Devlet Planlama Teşkilatının, Ekonomik ve Sosyal Konseyin sekreterliğini
yapması gerekiyor; ama, bu sekreterliği sırasında, mesela, buradan İş Kanunu
geçiyor, Devlet Planlama Teşkilatı Ekonomik ve Sosyal Konseyi toplamıyor; aynı
şekilde sağlıkla ilgili düzenlemeler geçiyor, yine toplamıyor. Ben sormak
istiyorum Sayın Bakanlardan; biz, Ekonomik ve Sosyal Konseyi göstermelik olarak
mı kurduk?!
Son bir konu; o da,
planlama yaklaşımında yeni bir değişiklik olmaya doğru gidiyor. Daha önceki
çıkan yasalardan da bunları görüyoruz. Bu da Devlet Planlama Teşkilatına
sanıyorum yeni bir işlevsellik kazandıracak. Bunu da destekliyoruz ve bu
işlevsellik de, zannediyorum, bölge kalkınma ajanslarının, Devlet Planlama
Teşkilatı, koordinatör üst örgütü olması doğrultusunda olacak.
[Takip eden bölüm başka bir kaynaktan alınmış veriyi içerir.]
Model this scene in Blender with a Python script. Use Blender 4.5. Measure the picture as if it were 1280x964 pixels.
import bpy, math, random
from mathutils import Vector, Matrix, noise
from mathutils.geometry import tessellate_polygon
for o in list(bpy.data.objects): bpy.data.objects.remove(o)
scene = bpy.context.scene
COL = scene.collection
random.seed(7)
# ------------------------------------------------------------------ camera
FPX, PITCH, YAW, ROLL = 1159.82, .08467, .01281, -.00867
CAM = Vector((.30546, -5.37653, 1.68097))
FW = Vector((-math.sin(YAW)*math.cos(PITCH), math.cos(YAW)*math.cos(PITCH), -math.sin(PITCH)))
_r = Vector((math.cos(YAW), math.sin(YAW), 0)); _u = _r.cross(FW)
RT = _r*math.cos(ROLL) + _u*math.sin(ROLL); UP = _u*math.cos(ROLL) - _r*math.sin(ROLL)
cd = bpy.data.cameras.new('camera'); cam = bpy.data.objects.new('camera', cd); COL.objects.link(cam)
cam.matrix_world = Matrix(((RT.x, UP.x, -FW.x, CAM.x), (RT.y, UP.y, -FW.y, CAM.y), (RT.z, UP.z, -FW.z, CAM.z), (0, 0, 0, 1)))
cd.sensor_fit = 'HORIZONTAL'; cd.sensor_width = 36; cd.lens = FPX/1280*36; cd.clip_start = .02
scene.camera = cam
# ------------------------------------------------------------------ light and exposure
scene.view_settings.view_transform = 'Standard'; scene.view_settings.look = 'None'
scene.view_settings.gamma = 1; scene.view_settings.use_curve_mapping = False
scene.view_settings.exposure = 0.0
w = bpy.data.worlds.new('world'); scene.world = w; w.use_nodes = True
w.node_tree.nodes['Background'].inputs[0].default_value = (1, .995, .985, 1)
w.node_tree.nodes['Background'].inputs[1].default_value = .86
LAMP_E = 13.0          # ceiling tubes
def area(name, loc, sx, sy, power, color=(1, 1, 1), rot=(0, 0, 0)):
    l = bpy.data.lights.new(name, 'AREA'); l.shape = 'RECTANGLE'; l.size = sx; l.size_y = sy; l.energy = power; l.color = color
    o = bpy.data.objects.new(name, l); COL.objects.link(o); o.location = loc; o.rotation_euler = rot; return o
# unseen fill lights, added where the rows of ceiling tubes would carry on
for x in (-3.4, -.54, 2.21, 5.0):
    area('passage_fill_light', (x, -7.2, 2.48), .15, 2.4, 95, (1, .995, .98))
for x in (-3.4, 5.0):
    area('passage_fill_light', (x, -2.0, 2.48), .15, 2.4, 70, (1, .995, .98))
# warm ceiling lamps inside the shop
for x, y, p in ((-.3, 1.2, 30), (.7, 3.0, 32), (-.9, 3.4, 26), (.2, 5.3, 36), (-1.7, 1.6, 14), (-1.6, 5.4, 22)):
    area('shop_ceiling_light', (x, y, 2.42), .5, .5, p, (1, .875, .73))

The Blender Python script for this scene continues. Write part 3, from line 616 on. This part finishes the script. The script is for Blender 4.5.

Burada hükümeti
iki noktada uyarmak istiyoruz; bunlardan bir tanesi, bölgesel kalkınma
ajanslarıyla ilgili yürütülecek olan bölgesel kalkınma perspektifi, bölgeleri
teker teker ele aldığı için bütüncül yaklaşımdan genellikle yoksun olur. Bütüncül,
sektörlerarası, bölgelerarası işbirliğini gözardı eder bu tür yaklaşımlar. Bu
konuda dikkatli olunması lazımgeldiğini düşünüyoruz.
Yine, daha önceki, geçen
yasa tasarılarından gördüğümüz kadarıyla, kaynakların toplam dağılımı
Türkiye'de illerin performansına göre yapılacak. Bu böyle yapıldığı takdirde,
az gelişmiş olduğu için mecburen performansı düşük olan iller, kaynak
dağılımında, maalesef, gelişmiş illere göre çok daha az kaynaktan yararlanacak.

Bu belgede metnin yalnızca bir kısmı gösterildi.